JOB:
Return, unaltered, every line from the beginning of the material below up to and including the one with "put(b.mesh('tack_room', [M_white, M_black]), 'tack_room')".

---*---

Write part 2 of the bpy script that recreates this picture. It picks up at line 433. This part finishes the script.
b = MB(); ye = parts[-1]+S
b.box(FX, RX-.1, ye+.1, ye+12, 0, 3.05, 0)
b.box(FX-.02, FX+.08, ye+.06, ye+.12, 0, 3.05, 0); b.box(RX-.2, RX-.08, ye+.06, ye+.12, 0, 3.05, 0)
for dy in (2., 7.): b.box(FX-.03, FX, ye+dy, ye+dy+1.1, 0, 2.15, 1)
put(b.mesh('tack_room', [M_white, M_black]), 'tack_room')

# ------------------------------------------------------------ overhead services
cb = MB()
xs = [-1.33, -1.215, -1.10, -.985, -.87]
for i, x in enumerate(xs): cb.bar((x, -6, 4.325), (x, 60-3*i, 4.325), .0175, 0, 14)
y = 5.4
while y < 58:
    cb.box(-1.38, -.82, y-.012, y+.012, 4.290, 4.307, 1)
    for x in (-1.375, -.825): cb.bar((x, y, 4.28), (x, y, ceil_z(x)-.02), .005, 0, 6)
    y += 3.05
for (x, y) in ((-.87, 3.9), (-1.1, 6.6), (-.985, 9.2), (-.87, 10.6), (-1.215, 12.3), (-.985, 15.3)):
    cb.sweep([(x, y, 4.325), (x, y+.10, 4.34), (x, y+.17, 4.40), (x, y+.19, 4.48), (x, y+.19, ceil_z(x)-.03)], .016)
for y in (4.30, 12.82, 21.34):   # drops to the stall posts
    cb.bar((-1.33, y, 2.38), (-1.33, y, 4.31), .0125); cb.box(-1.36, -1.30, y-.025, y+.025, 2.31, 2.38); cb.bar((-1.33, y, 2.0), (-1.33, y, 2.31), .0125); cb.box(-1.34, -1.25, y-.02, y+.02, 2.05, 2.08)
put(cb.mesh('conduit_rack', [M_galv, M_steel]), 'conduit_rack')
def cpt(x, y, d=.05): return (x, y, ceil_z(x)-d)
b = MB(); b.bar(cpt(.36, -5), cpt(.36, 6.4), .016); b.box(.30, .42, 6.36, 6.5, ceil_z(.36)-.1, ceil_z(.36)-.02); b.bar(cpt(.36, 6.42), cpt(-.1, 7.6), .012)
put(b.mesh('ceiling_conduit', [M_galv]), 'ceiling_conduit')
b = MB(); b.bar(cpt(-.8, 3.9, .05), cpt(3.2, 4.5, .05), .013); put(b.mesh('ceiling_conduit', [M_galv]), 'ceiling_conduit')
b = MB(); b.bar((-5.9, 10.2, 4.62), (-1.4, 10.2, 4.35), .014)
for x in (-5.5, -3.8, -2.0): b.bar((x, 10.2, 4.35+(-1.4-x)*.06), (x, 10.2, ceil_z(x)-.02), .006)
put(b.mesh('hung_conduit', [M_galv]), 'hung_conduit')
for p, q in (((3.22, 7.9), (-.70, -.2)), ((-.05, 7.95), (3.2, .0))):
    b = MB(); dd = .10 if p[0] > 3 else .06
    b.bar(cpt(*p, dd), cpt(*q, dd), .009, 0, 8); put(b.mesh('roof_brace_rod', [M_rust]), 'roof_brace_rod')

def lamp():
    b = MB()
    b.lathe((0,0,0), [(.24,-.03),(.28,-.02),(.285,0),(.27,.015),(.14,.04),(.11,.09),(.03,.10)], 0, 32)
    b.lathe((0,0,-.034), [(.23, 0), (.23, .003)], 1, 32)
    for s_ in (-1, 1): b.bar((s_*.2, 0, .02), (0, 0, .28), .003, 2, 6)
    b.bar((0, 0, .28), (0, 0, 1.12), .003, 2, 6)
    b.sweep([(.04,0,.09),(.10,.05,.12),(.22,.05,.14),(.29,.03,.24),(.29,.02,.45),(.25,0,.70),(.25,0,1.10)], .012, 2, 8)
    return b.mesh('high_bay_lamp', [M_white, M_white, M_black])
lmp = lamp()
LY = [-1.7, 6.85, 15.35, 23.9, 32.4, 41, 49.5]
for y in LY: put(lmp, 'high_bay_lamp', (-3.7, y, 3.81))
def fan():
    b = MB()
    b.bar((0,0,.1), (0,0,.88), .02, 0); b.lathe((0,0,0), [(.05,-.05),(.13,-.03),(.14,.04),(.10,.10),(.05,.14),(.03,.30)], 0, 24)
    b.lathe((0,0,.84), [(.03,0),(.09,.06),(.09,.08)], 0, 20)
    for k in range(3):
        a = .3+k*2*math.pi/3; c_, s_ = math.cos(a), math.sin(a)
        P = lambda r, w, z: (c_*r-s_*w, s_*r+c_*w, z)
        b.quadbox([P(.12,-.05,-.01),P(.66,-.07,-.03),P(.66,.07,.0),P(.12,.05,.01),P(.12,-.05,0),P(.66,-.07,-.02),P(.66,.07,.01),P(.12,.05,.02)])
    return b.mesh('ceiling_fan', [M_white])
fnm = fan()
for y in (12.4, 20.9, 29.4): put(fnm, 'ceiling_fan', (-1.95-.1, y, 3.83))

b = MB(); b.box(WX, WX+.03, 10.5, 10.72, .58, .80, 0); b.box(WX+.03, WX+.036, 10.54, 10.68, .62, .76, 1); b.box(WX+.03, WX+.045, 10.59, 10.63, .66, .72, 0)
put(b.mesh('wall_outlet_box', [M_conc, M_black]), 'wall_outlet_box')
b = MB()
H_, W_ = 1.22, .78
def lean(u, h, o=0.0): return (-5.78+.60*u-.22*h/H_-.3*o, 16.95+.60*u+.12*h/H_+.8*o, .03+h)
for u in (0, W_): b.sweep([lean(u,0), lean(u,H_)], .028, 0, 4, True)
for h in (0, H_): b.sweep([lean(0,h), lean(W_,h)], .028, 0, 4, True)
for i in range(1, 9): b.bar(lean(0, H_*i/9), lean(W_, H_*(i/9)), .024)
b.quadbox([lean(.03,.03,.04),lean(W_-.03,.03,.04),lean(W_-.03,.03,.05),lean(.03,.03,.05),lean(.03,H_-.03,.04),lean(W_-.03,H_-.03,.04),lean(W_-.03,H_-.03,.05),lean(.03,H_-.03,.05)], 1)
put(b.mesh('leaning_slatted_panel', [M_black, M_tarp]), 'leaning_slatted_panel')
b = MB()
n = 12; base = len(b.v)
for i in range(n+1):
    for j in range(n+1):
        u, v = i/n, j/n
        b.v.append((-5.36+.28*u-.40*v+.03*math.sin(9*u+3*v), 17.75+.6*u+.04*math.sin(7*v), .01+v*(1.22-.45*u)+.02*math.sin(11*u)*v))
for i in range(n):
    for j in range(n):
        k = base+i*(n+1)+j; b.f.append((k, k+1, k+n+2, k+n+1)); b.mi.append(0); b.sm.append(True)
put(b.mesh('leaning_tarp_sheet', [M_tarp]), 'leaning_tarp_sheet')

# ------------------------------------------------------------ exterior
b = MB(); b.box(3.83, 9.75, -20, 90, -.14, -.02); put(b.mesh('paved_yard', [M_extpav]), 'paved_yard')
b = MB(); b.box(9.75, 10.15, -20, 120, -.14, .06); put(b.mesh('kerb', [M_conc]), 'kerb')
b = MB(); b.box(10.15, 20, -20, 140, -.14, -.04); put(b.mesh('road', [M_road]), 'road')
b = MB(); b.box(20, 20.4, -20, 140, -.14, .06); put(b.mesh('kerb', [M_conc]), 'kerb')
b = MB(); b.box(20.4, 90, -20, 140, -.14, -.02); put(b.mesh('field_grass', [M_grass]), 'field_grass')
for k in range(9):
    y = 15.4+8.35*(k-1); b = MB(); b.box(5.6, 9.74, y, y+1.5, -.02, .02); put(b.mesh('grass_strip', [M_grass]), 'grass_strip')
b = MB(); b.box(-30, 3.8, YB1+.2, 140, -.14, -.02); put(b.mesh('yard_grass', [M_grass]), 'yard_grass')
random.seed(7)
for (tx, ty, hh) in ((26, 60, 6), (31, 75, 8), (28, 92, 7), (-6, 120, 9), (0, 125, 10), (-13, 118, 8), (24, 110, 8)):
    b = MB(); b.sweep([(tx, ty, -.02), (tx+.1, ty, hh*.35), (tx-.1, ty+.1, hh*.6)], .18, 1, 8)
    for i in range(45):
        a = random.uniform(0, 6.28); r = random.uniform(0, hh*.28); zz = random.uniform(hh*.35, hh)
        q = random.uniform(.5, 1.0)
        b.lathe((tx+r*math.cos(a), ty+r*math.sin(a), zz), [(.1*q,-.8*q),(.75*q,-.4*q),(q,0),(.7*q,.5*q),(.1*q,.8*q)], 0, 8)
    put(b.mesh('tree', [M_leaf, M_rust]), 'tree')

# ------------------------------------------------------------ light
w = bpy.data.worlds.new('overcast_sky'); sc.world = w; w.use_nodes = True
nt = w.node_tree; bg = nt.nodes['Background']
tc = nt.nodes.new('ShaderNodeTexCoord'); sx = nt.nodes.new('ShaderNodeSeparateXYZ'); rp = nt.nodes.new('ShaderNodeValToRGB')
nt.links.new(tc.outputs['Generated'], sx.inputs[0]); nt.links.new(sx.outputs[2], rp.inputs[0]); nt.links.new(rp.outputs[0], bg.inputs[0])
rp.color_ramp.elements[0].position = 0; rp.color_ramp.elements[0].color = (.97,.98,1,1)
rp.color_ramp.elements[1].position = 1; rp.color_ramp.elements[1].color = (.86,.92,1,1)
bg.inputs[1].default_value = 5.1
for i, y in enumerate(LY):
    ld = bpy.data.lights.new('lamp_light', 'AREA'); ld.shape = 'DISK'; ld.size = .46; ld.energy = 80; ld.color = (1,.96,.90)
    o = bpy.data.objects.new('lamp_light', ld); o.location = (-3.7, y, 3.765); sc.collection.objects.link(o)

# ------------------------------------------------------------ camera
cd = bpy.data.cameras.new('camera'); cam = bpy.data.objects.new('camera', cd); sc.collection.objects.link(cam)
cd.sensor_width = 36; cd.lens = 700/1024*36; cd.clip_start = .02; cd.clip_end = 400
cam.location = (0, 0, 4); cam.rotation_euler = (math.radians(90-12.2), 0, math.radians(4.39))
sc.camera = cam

---*---

OUTPUT FOR THIS TASK:
Write part 2 of the bpy script that recreates this picture. It picks up at line 433. This part finishes the script.
b = MB(); ye = parts[-1]+S
b.box(FX, RX-.1, ye+.1, ye+12, 0, 3.05, 0)
b.box(FX-.02, FX+.08, ye+.06, ye+.12, 0, 3.05, 0); b.box(RX-.2, RX-.08, ye+.06, ye+.12, 0, 3.05, 0)
for dy in (2., 7.): b.box(FX-.03, FX, ye+dy, ye+dy+1.1, 0, 2.15, 1)
put(b.mesh('tack_room', [M_white, M_black]), 'tack_room')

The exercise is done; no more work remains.